Como decimos, existen sellos cuya imagen puede sernos menos familiar pero que hacen una labor igualmente importante, quizás en otras áreas de la cadena de producción de nuestros bienes de consumo que no solemos tener en cuenta. Te damos a continuación algunos ejemplos interesantes de estas etiquetas menos populares. ¡A ver si adivinas alguna!
Global Recycle Standard. Se trata de un sello para compañías textiles que crean o venden productos con material reciclado y se comprometen además a restringir los químicos peligrosos de sus procesos y seguir buenas prácticas sociales y medioambientales.
EKOenergía. Las zanahorias, cremas hidratantes y productos variados que encuentres con esta ecoetiqueta acreditan haberse producido solo con energía renovable y respetuosa con la biodiversidad local alrededor de las plantas eléctricas.
Eco Hotels (EHC). Certifica aquellos hoteles y empresas de turismo que operan de manera sostenible, ecológica y fundamentalmente regional, teniendo en cuenta su uso total de recursos y sus emisiones de CO2.
Transport a la voile (TOWT). Este curioso sello certifica que determinados productos como ron, café o cerveza, que se comercializan de América a Europa y viceversa, hacen ese tránsito transatlántico en auténticos barcos de vela sin emisiones a la atmósfera (y con un mes estimado de trayecto marítimo).
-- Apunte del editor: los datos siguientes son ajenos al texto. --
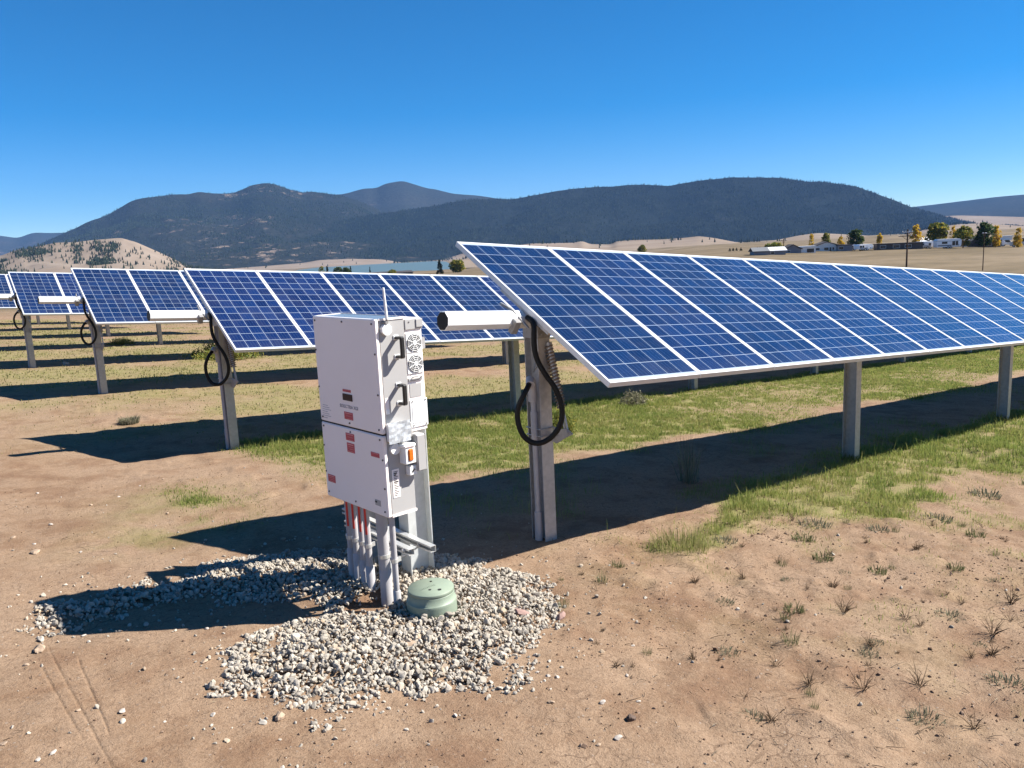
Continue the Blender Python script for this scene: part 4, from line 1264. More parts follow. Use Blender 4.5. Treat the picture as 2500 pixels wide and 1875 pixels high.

Cada día es mayor la oferta de productos y servicios a los que tenemos acceso, tanto en alimentación y bebidas como en moda, tecnología, estancias vacacionales, etc. Esto nos da la gran ventaja de poder escoger qué nos convence más, poniendo tantos criterios y tan particulares como nos apetezca, pero también nos otorga la responsabilidad de dedicar el tiempo y esfuerzo a hacer una decisión consciente o, por lo menos, informada. En la economía global en la que vivimos, donde pocas veces conocemos bien a quién compramos y aún hay muchas marcas que priman el beneficio a la sostenibilidad, las ecoetiquetas son “por desgracia” necesarias.
Ésta es una explicación sin ánimo de lucro.